Es ist wahrscheinlich, dass Bauherren das GEIG zu Beginn eher als lästiges Übel denn als Chance verstehen. Auch wenn die Kosten für Lade-Infrastruktur in Relation zu den gesamten Baukosten eines Projekts kaum ins Gewicht fallen, erfordert die Planung zusätzliche Zeit und auch der spätere Betrieb der Ladestationen bedeutet mehr Verwaltungsaufwand. Dennoch kann sich diese Mehrarbeit lohnen. Schon jetzt sehen Verwalter verschiedenster Gebäudetypen Anfragen hinsichtlich vorhandener Lade-Infrastruktur. Diese werden in den kommenden Jahren mit der steigenden Anzahl von E-Fahrzeugen zunehmen. Eine vorhandene Ladestation kann zukünftig ein echtes Entscheidungskriterium für oder gegen eine Immobilie sein und deren Wert dementsprechend steigern. Am Ende wird der eigentliche Druck, Leitungs- und Lade-Infrastruktur bereitzustellen, gar nicht mehr primär vom neuen Gesetz ausgehen, sondern vielmehr vom Markt.

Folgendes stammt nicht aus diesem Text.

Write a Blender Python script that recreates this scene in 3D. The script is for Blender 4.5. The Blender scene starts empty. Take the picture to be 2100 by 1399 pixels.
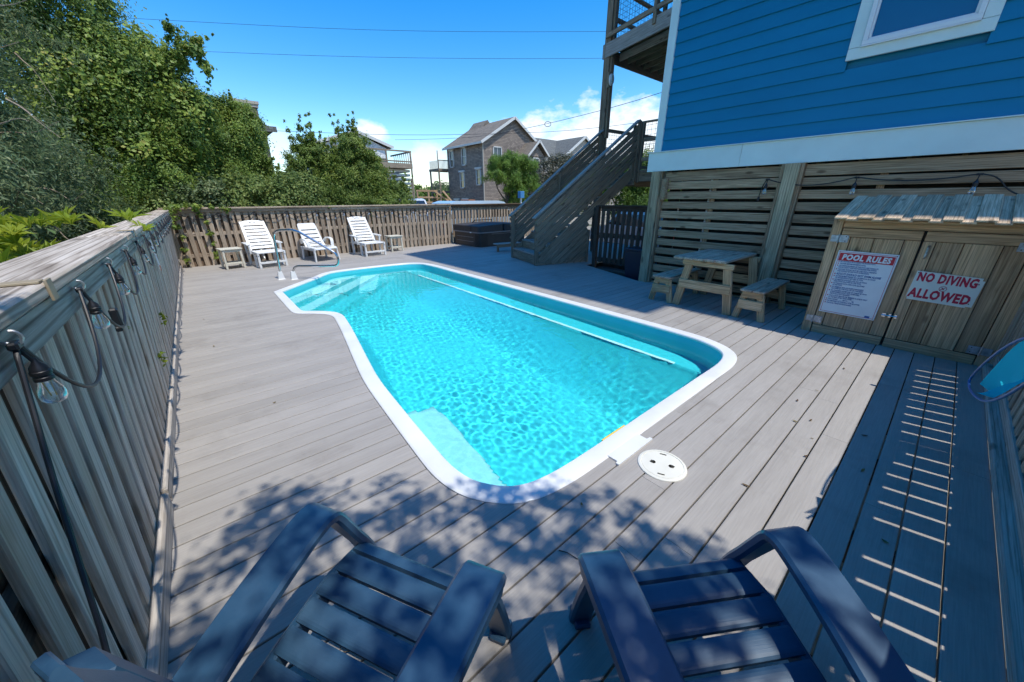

Immer mehr Verbraucher achten schon jetzt im Kleinen auf Nachhaltigkeit und Klimaschutz. Dieser Trend wird sich auf Fahrzeuge ausweiten und mit hoher Wahrscheinlichkeit entscheiden sich immer mehr Verbraucher künftig für E-Fahrzeuge. Dafür sorgt die Bundesregierung mit speziellen Förderungen, genauso wie sie Steuererleichterungen für E-Dienstwagen gewährt. Demnach schnellt der Bedarf an Ladestationen in die Höhe und die öffentlich zugänglichen Ladepunkte reichen bald nicht mehr aus, um diesem nachzukommen. Für Bauherren könnte es daher ein echter Wettbewerbsvorteil werden, frühzeitig in nutzbare Lade-Infrastruktur zu investieren.